The Scene meets Santiago Calatrava to hear how the Spanish architect is putting his ideas into practice in his hometown of Valencia.
The Scene: What was it like growing up in Valencia?
Santiago Calatrava: It was a nice place to grow up. I had a beautiful childhood here. The city is big enough to give you the notion of a city but it is also a city surrounded by gardens and the sea, the mountains ... it is a very Mediterranean city. The light is very beautiful too and the people are very happy people.
TS: When did you become interested in architecture?
SC: Seriously, when I was 17. Before then I could see that the city was very expressive but I was more involved with art, painting, sculpture. In fact I started very early here in the Arts and Crafts school when I was eight or nine years old. It's a city that has an enormous patrimony of art. We have Gothic, Romanesque, Baroque architecture. Because it was always a rich city -- ever since the Middle Ages and into the Renaissance -- there are beautiful monuments and paintings to see for all those epochs. The city is full of contrasts. For somebody who has the eye to see it's a wonderful place to learn architecture. It is the only city as far as I know in Spain that has pure Italian renaissance architecture. They commissioned Italian architects and painters to come here.
TS: How does compare to other Spanish cities?
SC: Valencia is a pure Mediterranean city; it is a city like Naples or Palermo, like Rome a little bit. Walking in the old town has a little bit of the flavor of the old city of Rome. The most liberal, the most open city in Spain. Much more than Barcelona, no comparison. Valencia is different. It's more liberal, more free and in a way it's more cosmopolitan. It has been historically in that Valencia was always a trade center.
TS: In Valencia you were surrounded by all this historic architecture and yet your work is so defiantly modern and different. Why did you choose to do something so different and how did that work?

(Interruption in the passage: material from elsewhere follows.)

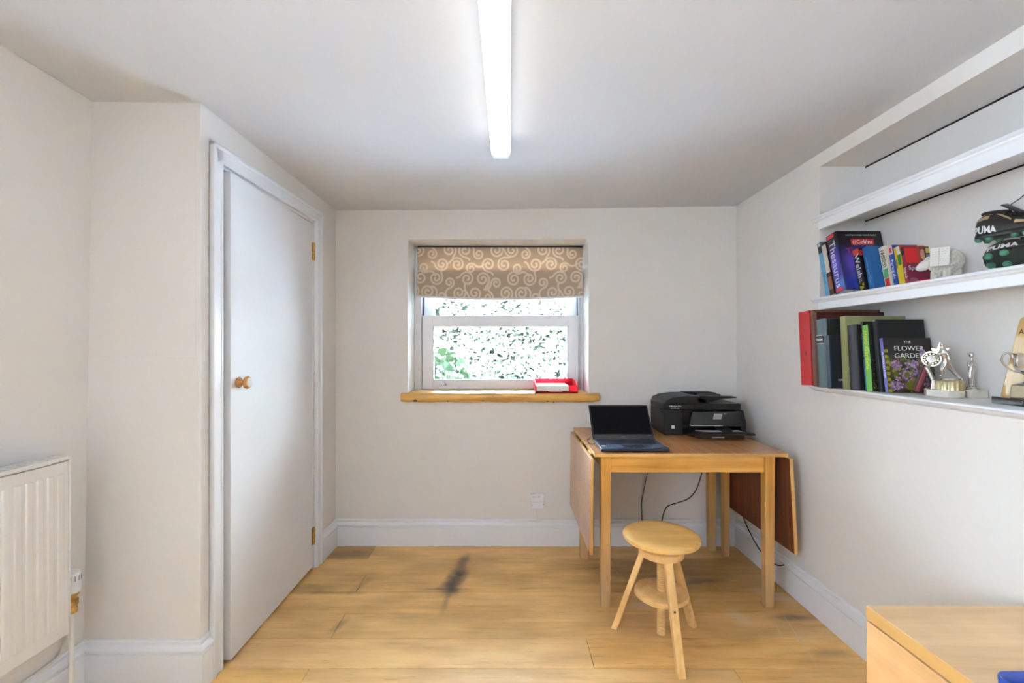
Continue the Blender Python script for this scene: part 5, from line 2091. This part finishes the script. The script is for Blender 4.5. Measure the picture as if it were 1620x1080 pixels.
# ------------------------------------------------------------------ lower shelf ornaments
# small maroon frame on an easel strut, seen edge-on
fr_dir = Vector((1.547, 1.746, 0)).normalized()
base_p = Vector((1.548, 1.724, S3 + .004))
fn = Vector((-fr_dir.y, fr_dir.x, 0))                 # faces far left
FM = Matrix(((fr_dir.x, fn.x, 0, base_p.x), (fr_dir.y, fn.y, 0, base_p.y), (0, 0, 1, base_p.z), (0, 0, 0, 1)))
FM = FM @ Matrix.Rotation(R(6), 4, 'Z') @ Matrix.Rotation(R(16), 4, 'X')
frm = thing('standing_picture', 'small maroon picture frame on a black strut, seen edge-on by the trophy', 'picture frame', FM)
m_mar = mat('maroon_leather', (.17, .018, .026), .4, noise=.15, nscale=80, bump=.1, bscale=200)
f = MB()
f.box(-.004, .062, -.008, .012, .004, .126)
f.build('frame_body', m_mar, frm, bevel=.006, seg=3, local=True)
f = MB()
f.box(.008, .050, .0115, .0130, .02, .110)
f.build('picture', mat('dark_picture', (.06, .05, .045), .3, noise=.4, nscale=40), frm, local=True)
f = MB()
f.hexa([(.020, -.058, .014), (.046, -.058, .014), (.046, -.054, .012), (.020, -.054, .012), (.024, -.012, .078), (.046, -.012, .078), (.046, -.007, .078), (.024, -.007, .078)])
f.build('easel_strut', m_black, frm, local=True)

m_marb = mat('cream_marble', (.74, .70, .62), .3, noise=.08, nscale=25, coat=.3)
m_gold = mat('pale_gold', (.62, .55, .34), .3, .8, noise=.15, nscale=120)
# darts trophy
dc = Vector((1.578, 1.640, S3))
dt = thing('darts_trophy', 'silver darts trophy with a round dartboard on a cream marble base', 'trophy', T(dc.x, dc.y, dc.z))
f = MB()
f.prism([(1.530, 1.668), (1.548, 1.604), (1.575, 1.592), (1.604, 1.598), (1.606, 1.668), (1.592, 1.698), (1.550, 1.700)][::1], S3 + .0003, S3 + .026)
f.build('marble_base', m_marb, dt, bevel=.003)
f = MB()
for i in range(24):
    pass
ring0, ring1, ring2 = [], [], []
for i in range(72):
    a = 2 * math.pi * i / 72
    r_ = .037 + .0016 * math.cos(a * 18)
    ring0.append((dc.x + .012 + r_ * 1.06 * math.cos(a), dc.y + r_ * 1.06 * math.sin(a), S3 + .026))
    ring1.append((dc.x + .012 + r_ * math.cos(a), dc.y + r_ * math.sin(a), S3 + .056))
    ring2.append((dc.x + .012 + .032 * math.cos(a), dc.y + .032 * math.sin(a), S3 + .061))
f.rings([ring0, ring1, ring2])
f.build('fluted_plinth', m_gold, dt, ang=60)
f = MB()
f.lathe([(.001, .061), (.026, .061), (.024, .066), (.012, .069), (.001, .070)], c=(dc.x + .012, dc.y, S3), n=32)
f.build('disc_cap', m_silver, dt)
# board, facing the camera
bc = px(1473.3, 567.5, 1.690)
view = Vector((bc.x, bc.y, 0)).normalized()
Bm = frame(bc, (view.y, -view.x, 0), (0, 0, 1))
f = MB(Bm)
f.lathe([(.001, -.004), (.0275, -.004), (.029, 0), (.0275, .003), (.001, .003)], n=40)
bd = f.build('dartboard', m_silver, dt)
f = MB(Bm)
for i in range(40):
    a0, a1 = R(i * 9), R(i * 9 + 9)
    r0, r1 = .0135, .0240
    f.face([f._v((r0 * math.cos(a0), r0 * math.sin(a0), .0034)), f._v((r1 * math.cos(a0), r1 * math.sin(a0), .0034)), f._v((r1 * math.cos(a1), r1 * math.sin(a1), .0034)), f._v((r0 * math.cos(a1), r0 * math.sin(a1), .0034))])
bmesh.ops.remove_doubles(f.bm, verts=f.bm.verts[:], dist=1e-6)
f.build('number_ring', m_dark, bd, smooth=False)
f = MB(Bm)
for i in range(12):
    a0, a1 = R(i * 30 + 4), R(i * 30 + 20)
    r0, r1 = .0160, .0215
    f.face([f._v((r0 * math.cos(a0), r0 * math.sin(a0), .0037)), f._v((r1 * math.cos(a0), r1 * math.sin(a0), .0037)), f._v((r1 * math.cos(a1), r1 * math.sin(a1), .0037)), f._v((r0 * math.cos(a1), r0 * math.sin(a1), .0037))])
f.build('board_segments', m_gold, bd, smooth=False)
f = MB(Bm)
f.lathe([(.001, .003), (.0125, .003), (.012, .0042), (.001, .0045)], n=24)
f.build('bullseye', mat('white_disc', (.75, .75, .74), .4, noise=.06, nscale=200), bd)
# star-burst ornament behind the board
sp = px(1487, 559, 1.676)
Sm = frame(sp, (view.y, -view.x, 0), (0, 0, 1))
star = []
for i in range(14):
    a = R(90 + i * 360 / 14)
    r_ = .033 if i % 2 == 0 else .019
    if i == 0:
        r_ = .046
    star.append((r_ * math.cos(a), r_ * math.sin(a)))
f = MB(Sm)
f.prism(star, -.004, .004)
f.build('star_burst', m_silver, dt, bevel=.001)


def P(u, v, Y=1.64):
    return px(u, v, Y)


# striding player: pelvis first
pv = [P(1498, 576), P(1495, 566), P(1493, 555), P(1491, 549), P(1490.5, 543), P(1506, 585), P(1519, 599, 1.63), P(1523, 600, 1.61), P(1490, 583), P(1492, 592), P(1487, 594),
      P(1501, 560, 1.62), P(1503, 570, 1.61), P(1485, 560), P(1479, 566, 1.67)]
pe = [(0, 1), (1, 2), (2, 3), (3, 4), (0, 5), (5, 6), (6, 7), (0, 8), (8, 9), (9, 10), (2, 11), (11, 12), (2, 13), (13, 14)]
pr = [.0105, .009, .0105, .0045, .0085, .0072, .0045, .0038, .0070, .0045, .0035, .0050, .0036, .0050, .0036]
skin_figure('player_figure', pv, pe, pr, m_silver, dt)
f = MB()
f.tube([P(1466, 582, 1.69), P(1472, 592, 1.68), P(1477, 601, 1.665)], [.0075, .0065, .006], 10)
f.tube([P(1477, 601, 1.665), Vector((P(1478, 610, 1.66).x, 1.66, S3 + .026))], [.006, .011], 12)
f.tube([P(1473, 574, 1.693), P(1466, 582, 1.69)], [.005, .007], 10)
f.build('board_stand', m_silver, dt)

# standing figure trophy
lx, ly_ = 1.652, 1.622
lt = thing('figure_trophy', 'small silver standing figure trophy on a cream marble block', 'trophy', T(lx, ly_, S3))
f = MB()
f.box(lx - .029, lx + .030, ly_ - .026, ly_ + .026, S3 + .0003, S3 + .027)
f.build('marble_base', m_marb, lt, bevel=.002)
f = MB()
f.lathe([(.001, .027), (.021, .027), (.022, .031), (.017, .034), (.013, .038), (.001, .039)], c=(lx - .004, ly_, S3), n=24)
f.build('foot_disc', m_silver, lt)
zz = S3 + .037
B0 = Vector((lx - .004, ly_, zz))
q = lambda x, y, z: B0 + Vector((x, y, z)) * 1.06
fv = [q(0, 0, .056), q(.001, 0, .070), q(.002, 0, .084), q(.001, 0, .092), q(0, 0, .099), q(-.005, -.002, .052), q(-.006, -.002, .030), q(-.004, 0, .004), q(-.008, -.008, .001),
      q(.006, .002, .052), q(.007, .002, .030), q(.006, .002, .004), q(.004, -.008, .001), q(-.010, -.002, .084), q(-.014, -.004, .072), q(-.004, -.011, .072), q(.012, .002, .084), q(.015, 0, .072), q(.005, -.010, .074)]
fe = [(0, 1), (1, 2), (2, 3), (3, 4), (0, 5), (5, 6), (6, 7), (7, 8), (0, 9), (9, 10), (10, 11), (11, 12), (2, 13), (13, 14), (14, 15), (2, 16), (16, 17), (17, 18)]
fr_ = [.0095, .0075, .0085, .0036, .0030, .0062, .0050, .0034, .0028, .0062, .0050, .0034, .0028, .0042, .0033, .0026, .0042, .0033, .0026]
fig = skin_figure('figure', fv, fe, fr_, m_silver, lt)
f = MB()
f.ball(q(0, -.001, .1075), .0072, .0078, .0088, n=14, m=10)
f.ball(q(0, -.0085, .107), .0016, .0022, .0024, n=8, m=6)
f.build('head', m_silver, fig)
f = MB()
f.ball(q(.0005, .002, .111), .0088, .0086, .0078, n=12, m=8)
f.build('hair', m_silver, fig)

# silver cup
cup_c = Vector((1.600, 1.405, S3))
KS = .80
cp = thing('cup_trophy', 'silver cup with looped handles on a square plinth and black base', 'trophy', T(cup_c.x, cup_c.y, S3))
f = MB()
f.box(-.058, .050, -.050, .050, .0003, .022, Matrix.Translation(cup_c) @ Matrix.Rotation(R(-6), 4, 'Z'))
f.build('black_base', m_gloss, cp, bevel=.002)
PMx = Matrix.Translation(cup_c) @ Matrix.Rotation(R(-6), 4, 'Z')
f = MB(PMx)
f.box(-.050, .012, -.0512, -.049, .004, .019)
f.build('name_plate', m_silver, cp)
f = MB(Matrix.Translation(cup_c) @ Matrix.Rotation(R(32), 4, 'Z'))
f.hexa([(-.032, -.032, .022), (.032, -.032, .022), (.032, .032, .022), (-.032, .032, .022), (-.029, -.029, .062), (.029, -.029, .062), (.029, .029, .062), (-.029, .029, .062)])
plm = f.build('plinth', mat('bronze_plinth', (.30, .24, .15), .45, .4, noise=.15, nscale=40), cp, bevel=.002)
f = MB(Matrix.Translation(cup_c) @ Matrix.Rotation(R(32), 4, 'Z'))
f.lathe([(.001, 0), (.015, 0), (.014, .002), (.001, .0025)], c=(0, 0, 0), n=28, M=Matrix.Translation((0, -.0303, .043)) @ Matrix.Rotation(R(86), 4, 'X'))
f.build('plinth_disc', mat('white_disc', (.75, .75, .74)), plm)
f = MB()
f.lathe([(.001, .068), (.026, .068), (.027, .072), (.018, .077), (.0085, .084), (.0065, .092), (.0095, .097), (.0065, .102), (.010, .108), (.024, .116), (.033, .126), (.0375, .142), (.0385, .158), (.037, .160), (.0375, .176), (.041, .190),
         (.0385, .190), (.0355, .176), (.0350, .146), (.029, .128), (.018, .118), (.001, .114)], n=40, M=Matrix.Translation(cup_c + Vector((0, 0, .062))) @ Matrix.Diagonal((KS, KS, KS, 1)) @ Matrix.Translation((0, 0, -.068)))
bowl = f.build('cup_bowl', m_silver, cp)
tw = math.atan2(cup_c.y, -cup_c.x) + math.pi / 2
sd = Vector((cup_c.y, -cup_c.x, 0)).normalized()
for s in (-1, 1):
    f = MB()
    pts_ = [(.022, .116), (.040, .124), (.058, .142), (.066, .164), (.062, .184), (.050, .192), (.042, .184), (.039, .172)]
    f.tube(spline([cup_c + sd * s * a * KS + Vector((0, 0, .062 + (b - .068) * KS)) for a, b in pts_], 7), .0026, 8)
    f.build('handle', m_silver, bowl)

# wooden award plaque leaning on the alcove's back
m_plq = wood('plaque_wood', (.55, .30, .07), (.66, .40, .115), (.72, .47, .16), 'Z', .4, fine=.6, coat=.3)
PLM = Matrix.Translation((1.668, 1.455, S3 + .001)) @ Matrix.Rotation(R(4), 4, 'Y')
plq = thing('wooden_plaque', 'tall tapering honey-coloured wooden plaque leaning behind the silver cup', 'plaque', PLM)
out = [(-.085, .0005), (.085, .0005), (.042, .262)]
for i in range(1, 12):
    a = math.pi * i / 12
    out.append((.042 * math.cos(a), .262 + .022 * math.sin(a)))
out.append((-.042, .262))
f = MB()
f.prism(out, -.009, .009, Matrix(((0, 0, -1, 0), (-1, 0, 0, 0), (0, 1, 0, 0), (0, 0, 0, 1))))
pb = f.build('plaque_board', m_plq, plq, bevel=.003, local=True)
mk = mat('burnt_print', (.10, .07, .035), .6, noise=.1)
lettering('plaque_print', [('AWARD', .026, frame((-.0095, -.002, .228), (0, -1, 0), (0, 0, 1)), .85)], mk, pb)
f = MB()
for rr0, z0_, a0, a1 in ((.048, .208, 55, 125), (.048, .254, 235, 305)):
    f.tube([(-.0095, -.009 - rr0 * math.cos(R(a)), z0_ + rr0 * math.sin(R(a)) * .8 + (-.004 if z0_ < .23 else .002)) for a in range(a0, a1 + 1, 6)], .0010, 5)
f.build('plaque_ring', mk, pb, local=True)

SC: I think it worked very well because the city provokes you to do things like that because Valencia has so many epochs and they're all very clearly defined.
TS: Were you trying to create a new epoch?
SC: Yes, because I think architecture can help to renovate the city and in our case with the Ciudad de las Artes y las Ciencias we started in the most depressed area of the city. There was nothing but obsolete industry, polluted soil and abandoned housing and it was really the backyard of the harbor and the backyard of the city. Nobody wanted to live there. We started with the ambition that a cultural project of this nature could generate a city around it. Valencia decided to use a cultural project to regenerate the city -- you could do that by hosting an Olympics or having an Expo, but here the choice was to link all these cultural things as if they were a city. And through those buildings I saw this part of the city slowly transformed so people now say it's one of the nicest places in the city to live. It was a very interesting experience more than anything else because we showed that through a cultural project it was possible to generate life around the city.
TS: Was it special for you to take on such a project in your hometown?
SC: Yes, without any doubt. I used to say I could do this project for 15 years because half of the people in the city were my relatives. One of the advantages of coming from a place is that you understand the people. It's very familiar for me and it's a great honor for me to make a contribution to my hometown which I think in all honesty has contributed very much to changing the image of the city. For people of the younger generation, the 21st century has started for them with a positive sign that Valencia is and will continue to be a very modern city.
TS: How would you describe your architectural vision?
SC: I think the background of my architecture -- and I think it is something very much from a Mediterranean culture -- is a rational one. The bones of my architecture are very much related to the structure, to the physical fact of how a building can stand up; it's also related to geometry and a certain understanding of the architecture in which there is a balance between expression and function. The buildings have a mystery that attracts you, they have a soul, and all of those things I learnt here. They are all deeply related to Valencia.
TS: Your work is often described as influenced by natural forms.
SC: The principles I follow are based on the element of repetition. This reminds you a bit of nature because nature often works in patterns. It's not a principle that's strange. There is a certain exemplarity taken out of the nature that goes into architectural structures. In architecture you are very much involved in the pragmatic sense of solving problems from a functional point of view, more than anything else. If people give buildings a certain value or a signification that goes beyond that it's good. And many times people surprise me with their interpretations. It was never my will to deliver fixed ideas into the minds of the people.
TS: Who are your influences?
SC: I became a fanatic of the architecture of Le Corbusier and I visited almost all his buildings and read all his books. Only later on did I discover that all the things that impressed me in his books, particular his ideology, he had picked up from Auguste Perret. So finally I came back to the original sources. Le Corbusier was very nostalgic about the Mediterranean, the clarity of the light, the sense of the classic, the sense of the Gothic. So I think I understand his interest in those sort of things because for me they are also very important.
TS: Do you think your work has changed the character of Valencia?
SC: Not really because Valencia is a big city. But perhaps it changed the way that people thought about the city because for 15 years they saw people always working to deliver a city in which every building was open to the public. It's been very democratic so I think it represents what Spain has been trying to do for the last 15 years.